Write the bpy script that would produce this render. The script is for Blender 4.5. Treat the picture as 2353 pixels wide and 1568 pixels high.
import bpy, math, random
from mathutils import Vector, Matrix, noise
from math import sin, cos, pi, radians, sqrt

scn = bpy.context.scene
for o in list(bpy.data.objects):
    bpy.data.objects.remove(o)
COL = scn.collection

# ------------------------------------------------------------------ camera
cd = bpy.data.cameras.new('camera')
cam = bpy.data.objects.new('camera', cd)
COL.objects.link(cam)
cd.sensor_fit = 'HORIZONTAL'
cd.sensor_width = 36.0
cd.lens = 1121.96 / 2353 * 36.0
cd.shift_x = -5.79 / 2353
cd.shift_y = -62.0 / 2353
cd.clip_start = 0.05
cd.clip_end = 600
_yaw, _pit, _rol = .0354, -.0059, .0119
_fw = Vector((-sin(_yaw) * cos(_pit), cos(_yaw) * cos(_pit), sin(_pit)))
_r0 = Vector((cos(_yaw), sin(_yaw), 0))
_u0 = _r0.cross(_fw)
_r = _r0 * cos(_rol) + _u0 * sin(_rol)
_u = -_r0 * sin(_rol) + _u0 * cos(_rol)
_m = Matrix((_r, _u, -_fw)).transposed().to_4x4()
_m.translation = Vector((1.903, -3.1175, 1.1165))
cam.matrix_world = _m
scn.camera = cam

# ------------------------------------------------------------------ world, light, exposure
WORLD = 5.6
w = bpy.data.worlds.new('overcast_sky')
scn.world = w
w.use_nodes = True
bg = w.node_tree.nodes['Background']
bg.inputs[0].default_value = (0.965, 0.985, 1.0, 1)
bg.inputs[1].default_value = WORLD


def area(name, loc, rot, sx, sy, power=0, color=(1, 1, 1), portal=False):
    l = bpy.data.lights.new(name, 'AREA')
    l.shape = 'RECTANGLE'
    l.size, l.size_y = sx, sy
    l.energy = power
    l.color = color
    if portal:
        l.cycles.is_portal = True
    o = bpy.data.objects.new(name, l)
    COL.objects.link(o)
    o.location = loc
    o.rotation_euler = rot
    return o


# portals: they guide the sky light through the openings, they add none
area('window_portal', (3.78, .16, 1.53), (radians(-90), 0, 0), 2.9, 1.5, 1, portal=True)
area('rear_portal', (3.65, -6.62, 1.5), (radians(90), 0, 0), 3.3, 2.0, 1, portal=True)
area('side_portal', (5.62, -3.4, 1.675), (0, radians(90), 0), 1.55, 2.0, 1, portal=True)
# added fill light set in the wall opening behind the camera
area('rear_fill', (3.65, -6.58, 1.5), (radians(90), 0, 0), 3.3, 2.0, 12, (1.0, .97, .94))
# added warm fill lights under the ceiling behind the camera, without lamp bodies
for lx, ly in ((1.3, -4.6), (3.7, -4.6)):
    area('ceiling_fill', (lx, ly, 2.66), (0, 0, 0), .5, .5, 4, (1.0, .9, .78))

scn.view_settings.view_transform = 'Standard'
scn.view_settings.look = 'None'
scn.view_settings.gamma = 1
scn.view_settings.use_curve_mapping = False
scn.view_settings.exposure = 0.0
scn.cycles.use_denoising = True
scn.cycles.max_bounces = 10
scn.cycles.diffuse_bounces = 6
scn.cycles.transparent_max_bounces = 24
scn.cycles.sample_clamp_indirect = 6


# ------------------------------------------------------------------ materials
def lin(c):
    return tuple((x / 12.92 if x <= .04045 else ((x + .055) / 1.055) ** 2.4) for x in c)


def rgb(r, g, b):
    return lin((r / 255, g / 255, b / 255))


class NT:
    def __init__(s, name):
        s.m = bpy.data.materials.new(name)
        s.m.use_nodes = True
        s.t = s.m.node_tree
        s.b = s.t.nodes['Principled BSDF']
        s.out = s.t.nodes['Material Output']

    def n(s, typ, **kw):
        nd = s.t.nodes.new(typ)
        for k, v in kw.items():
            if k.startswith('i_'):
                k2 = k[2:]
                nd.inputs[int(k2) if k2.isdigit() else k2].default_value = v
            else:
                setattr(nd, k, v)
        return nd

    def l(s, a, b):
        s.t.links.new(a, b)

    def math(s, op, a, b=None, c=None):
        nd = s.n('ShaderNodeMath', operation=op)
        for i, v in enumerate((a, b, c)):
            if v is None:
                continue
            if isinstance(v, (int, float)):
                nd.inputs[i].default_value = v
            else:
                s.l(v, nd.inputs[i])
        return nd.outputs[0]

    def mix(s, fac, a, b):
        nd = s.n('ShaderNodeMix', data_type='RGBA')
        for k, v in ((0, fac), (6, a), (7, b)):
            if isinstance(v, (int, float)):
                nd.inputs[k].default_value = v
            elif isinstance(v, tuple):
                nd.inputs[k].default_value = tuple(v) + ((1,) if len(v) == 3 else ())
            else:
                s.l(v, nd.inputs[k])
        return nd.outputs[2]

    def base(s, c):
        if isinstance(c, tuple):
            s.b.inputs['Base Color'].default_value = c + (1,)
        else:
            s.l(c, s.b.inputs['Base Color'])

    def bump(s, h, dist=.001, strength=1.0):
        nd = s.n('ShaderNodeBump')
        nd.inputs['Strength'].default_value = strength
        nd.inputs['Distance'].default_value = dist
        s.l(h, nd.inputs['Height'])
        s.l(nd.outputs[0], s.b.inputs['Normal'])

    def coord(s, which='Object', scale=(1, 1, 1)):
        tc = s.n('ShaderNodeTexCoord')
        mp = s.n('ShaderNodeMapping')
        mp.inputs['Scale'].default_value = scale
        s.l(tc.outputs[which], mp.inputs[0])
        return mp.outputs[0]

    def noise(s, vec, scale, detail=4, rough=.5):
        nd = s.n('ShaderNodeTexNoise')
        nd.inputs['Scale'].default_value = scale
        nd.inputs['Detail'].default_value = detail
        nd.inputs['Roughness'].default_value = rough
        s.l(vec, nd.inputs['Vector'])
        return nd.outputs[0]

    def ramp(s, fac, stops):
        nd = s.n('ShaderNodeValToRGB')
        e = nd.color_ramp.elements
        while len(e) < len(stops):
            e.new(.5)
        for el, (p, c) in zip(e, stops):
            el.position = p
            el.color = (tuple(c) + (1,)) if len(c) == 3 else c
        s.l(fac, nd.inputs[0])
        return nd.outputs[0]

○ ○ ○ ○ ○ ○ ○

[WHAT YOU NEED TO DO]
Word for word, quote the lines of the material from the first line through the line with "bg.inputs[1].default_value = WORLD", both ends included.

[OUTPUT]
Write the bpy script that would produce this render. The script is for Blender 4.5. Treat the picture as 2353 pixels wide and 1568 pixels high.
import bpy, math, random
from mathutils import Vector, Matrix, noise
from math import sin, cos, pi, radians, sqrt

scn = bpy.context.scene
for o in list(bpy.data.objects):
    bpy.data.objects.remove(o)
COL = scn.collection

# ------------------------------------------------------------------ camera
cd = bpy.data.cameras.new('camera')
cam = bpy.data.objects.new('camera', cd)
COL.objects.link(cam)
cd.sensor_fit = 'HORIZONTAL'
cd.sensor_width = 36.0
cd.lens = 1121.96 / 2353 * 36.0
cd.shift_x = -5.79 / 2353
cd.shift_y = -62.0 / 2353
cd.clip_start = 0.05
cd.clip_end = 600
_yaw, _pit, _rol = .0354, -.0059, .0119
_fw = Vector((-sin(_yaw) * cos(_pit), cos(_yaw) * cos(_pit), sin(_pit)))
_r0 = Vector((cos(_yaw), sin(_yaw), 0))
_u0 = _r0.cross(_fw)
_r = _r0 * cos(_rol) + _u0 * sin(_rol)
_u = -_r0 * sin(_rol) + _u0 * cos(_rol)
_m = Matrix((_r, _u, -_fw)).transposed().to_4x4()
_m.translation = Vector((1.903, -3.1175, 1.1165))
cam.matrix_world = _m
scn.camera = cam

# ------------------------------------------------------------------ world, light, exposure
WORLD = 5.6
w = bpy.data.worlds.new('overcast_sky')
scn.world = w
w.use_nodes = True
bg = w.node_tree.nodes['Background']
bg.inputs[0].default_value = (0.965, 0.985, 1.0, 1)
bg.inputs[1].default_value = WORLD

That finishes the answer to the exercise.